Today we are much wiser about the affect we have on the planet’s climate, the science is increasingly clear and the evidence of how climate change is affecting communities is obvious. We now know better.

In the speech the Convener gave at last year’s Assembly he said, “We find it deeply uncomfortable that the Church, as an organisation concerned about climate justice, is investing in something which causes the very harm we seek to alleviate. There are profound transformations that are taking place moving us to a low carbon economy. Yet oil and gas companies… continue to make exploration and development of new resources the centre of their business model.”

I love chocolate, Moderator – hard to believe, I know – and if I have a bar of Divine chocolate sitting on my desk, right there, my greed overwhelms me, I am going to eat it. If oil companies like BP, Shell and Total have vast reserves of oil and gas sitting in front of them, they cannot help themselves, they are going to extract it. I am only saved from myself when someone takes the chocolate bar off my desk – usually one of my kids. The oil and gas companies are not going to change. As this year’s report states: “the oil and gas business is too vast and too profitable to withdraw from despite its shocking consequences for global warming.” Engagement is well and good and it should continue and can continue through the Churches Investors Group of which we are a part. But the need to engage is increasingly outweighed by the moral imperative to put our money where it will do no harm to others, but rather do good, as we have done previously by withdrawing from sectors like alcohol, tobacco, armaments or gambling. We now know better.

In Aberdeen we know that the need for a just transition away from an oil and gas-based economy is essential. In a discussion group held on “just transition” in Aberdeen we heard of the skills available amongst engineers which could be deployed to find solutions to technical problems in renewable energy production and storage. We also recognised that for someone to move away from a job in the oil and gas sector there must be a job available in other sectors such as in renewable energy. It is unreasonable to expect someone to give up their livelihood without another option being available.
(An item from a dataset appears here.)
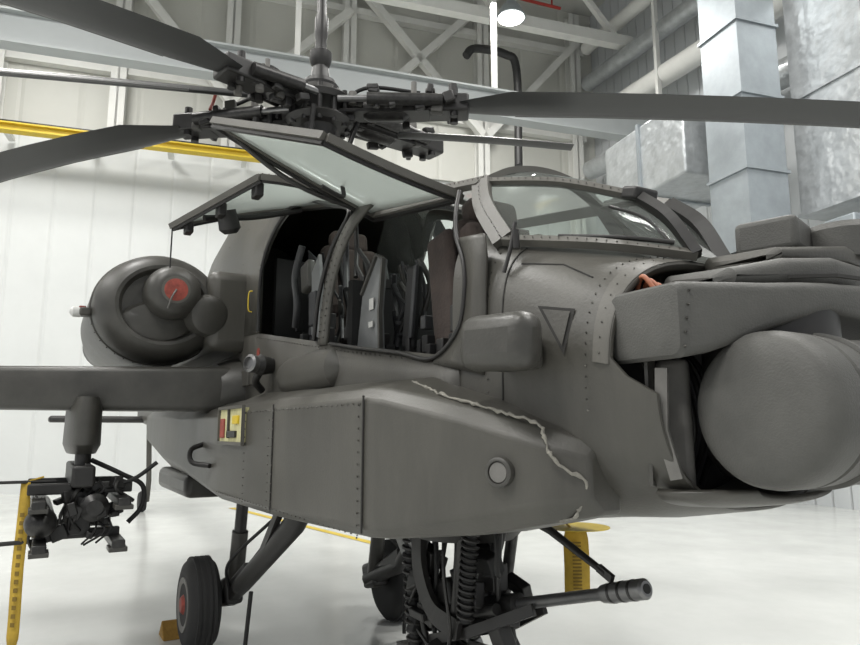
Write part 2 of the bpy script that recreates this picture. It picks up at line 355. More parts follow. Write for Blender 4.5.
for x0,zc in ((1.95,2.12),(3.38,1.90)):
    if x0<3:
        box('instrument_panel_%d'%int(x0*10),(x0+.12,0,zc+.14),(.12,.9,.30),M_black,H,(0,.2,0),.02)
        for yy in(-.25,0,.25): box('display_%d_%d'%(int(x0*10),int(yy*100)),(x0+.05,yy,zc+.18),(.02,.16,.16),M_lens,H,(0,.2,0))
        tube('cyclic_stick_%d'%int(x0*10),[(x0-.12,0,zc-.25),(x0-.14,.02,zc-.05),(x0-.18,0,zc+.12)],.018,M_dark,H)
    box('side_console_%d'%int(x0*10),(x0-.4,-.44,zc-.1),(.7,.14,.12),M_dark,H,bevel=.02)
    for k in range(14): 
        box('console_box_%d_%d'%(int(x0*10),k),(x0-.85+.065*k+random.uniform(-.02,.02),-.42+random.uniform(-.05,.06),zc+random.uniform(0,.2)),(random.uniform(.03,.06),.05,random.uniform(.04,.14)),random.choice([M_dark,M_black,M_black,M_armd,M_nac]),H,bevel=.006)
for k in range(26):
    x=random.uniform(1.0,2.15); z=random.uniform(2.2,2.9)
    if k%2: x=random.uniform(2.4,2.8); z=random.uniform(2.15,2.5)
    tube('cockpit_hose_%d'%k,[(x,-.36,z),(x+random.uniform(-.1,.1),-.32,z-.15),(x+random.uniform(-.1,.1),-.36,z-.35)],random.uniform(.008,.022),random.choice([M_dark,M_black,M_armd,M_nac]),H)
mk('gunner_side_shield',[V((2.30,-.49,2.04)),V((2.36,-.49,2.32)),V((2.48,-.46,2.52)),V((2.56,-.46,2.48)),V((2.58,-.49,2.2)),V((2.62,-.5,1.98))],[(0,1,2,3,4,5)],M_armor,H,solid=.02)
sweep('gunner_shield_rim',[V((2.36,-.505,2.32)),V((2.48,-.475,2.52)),V((2.56,-.475,2.48)),V((2.585,-.505,2.2)),V((2.62,-.515,1.98))],.02,.02,(0,-1,0),M_nac,H)
mk('pilot_side_shield',[V((1.55,-.48,2.2)),V((1.5,-.47,2.62)),V((1.62,-.47,2.72)),V((1.70,-.48,2.5)),V((1.74,-.5,2.16))],[(0,1,2,3,4)],M_armor,H,solid=.02)
box('pilot_side_box',(1.62,-.50,2.36),(.10,.04,.22),M_armd,H,bevel=.01)
box('pilot_side_box_upper',(1.38,-.46,2.62),(.16,.06,.2),M_nac,H,(0,-.2,0),.02)
tube('pilot_air_hose',[(1.30,-.48,2.85),(1.22,-.50,2.65),(1.28,-.50,2.45),(1.2,-.48,2.3)],.025,M_armd,H)
box('shield_placard',(2.49,-.507,2.25),(.05,.005,.06),M_label,H)
box('shield_placard_low',(2.50,-.514,2.14),(.05,.005,.03),M_label,H)
lathe('gunner_sight',(2.62,-.1,2.1),(0,0,1),[(0,.09),(.25,.10),(.30,.12),(.36,.12),(.40,.06)],M_black,H,16)
box('gunner_black_panel',(2.74,-.40,2.20),(.12,.04,.42),M_black,H,(0,.15,0),.02)
box('gunner_panel_strip',(2.80,-.425,2.22),(.03,.02,.36),M_armd,H,(0,.15,0),.006)

# -- side avionics sponson
def spons():
    def ring(x,yo,zt,zb,yi=.5,ct=.05,cb=.04,ztI=None):
        ztI=zt+.05 if ztI is None else ztI
        return [V((x,-yi,ztI)),V((x,-(yo-.02)*.5-yi*.5,(zt+ztI)/2)),V((x,-(yo-ct),zt)),V((x,-yo,zt-ct)),V((x,-yo,zb+cb)),V((x,-(yo-cb),zb)),V((x,-yi*.5-.5*(yo-cb),zb)),V((x,-yi,zb))]
    R=[ring(-3.8,.50,1.80,1.5,.4),ring(-3.2,.80,1.86,1.40,.4,.1,.1),ring(-1.2,.92,1.82,1.25,.45,.1,.1),ring(-.4,.90,1.76,1.22,.5,.08,.08),ring(.9,.92,1.74,1.16,ztI=1.88),ring(1.05,.93,1.745,1.155,ztI=1.9),ring(2.2,.92,1.76,1.165,ztI=1.86),ring(3.27,.90,1.765,1.20,ztI=1.83),ring(3.36,.87,1.755,1.205,ztI=1.80),ring(3.7,.735,1.68,1.25,.45,.05,.06,ztI=1.72),ring(3.95,.60,1.60,1.31,.40,.05,.06,ztI=1.63),ring(4.06,.49,1.55,1.34,.36,.04,.05,ztI=1.56)]
    return loft('avionics_sponson',R,M_hull,H,smooth=True,angle=18,bevel=.012)
mir(spons())
for x in (1.72,2.18,2.24,3.24): rivets([V((x,-.935 if x<3 else -.905,z)) for z in (1.2,1.72)],.045,.006)
for z in (1.21,1.70): rivets([(1.1,-.935,z),(2.2,-.925,z),(3.25,-.905,z)],.055,.006)
sweep('sponson_panel_seam',[(2.21,-.924,1.19),(2.21,-.924,1.73)],.008,.006,(0,-1,0),M_line,H)
sweep('sponson_corner_seam',[(3.275,-.902,1.22),(3.275,-.902,1.73)],.008,.006,(0,-1,0),M_line,H)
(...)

As a prophetic church, speaking truth amidst the chaos, stewarding our resources with wisdom, caring for creation, it is time to reckon with the morality of our investments in relation to fossil fuels and disinvest from oil and gas companies. To do so without equivocation. And to make this a part of our stewardship: bringing about a just transition to a carbon neutral economy.

In making that choice we will be joining our friends in the United Reformed Church who just last week made a similar decision, and over 1,000 other institutions from the University of Edinburgh to the Church of Ireland who have done the same. Even MPs in London on this very day are going to be debating the ethical and financial risks posed by fossil fuel companies to pension funds. We are at that tipping point. And we now know better. May we act upon that knowledge.

The countermotion was defeated, albeit it just by forty votes. Over seventy commissioners signed a dissent to that decision.

In approving the Council's original section of the deliverance, the GA instead agreed that a further year of engagement with oil and gas companies take place before the Council reports to next year's GA. A holding pattern, in other words, as the world moves on and the church falls behind.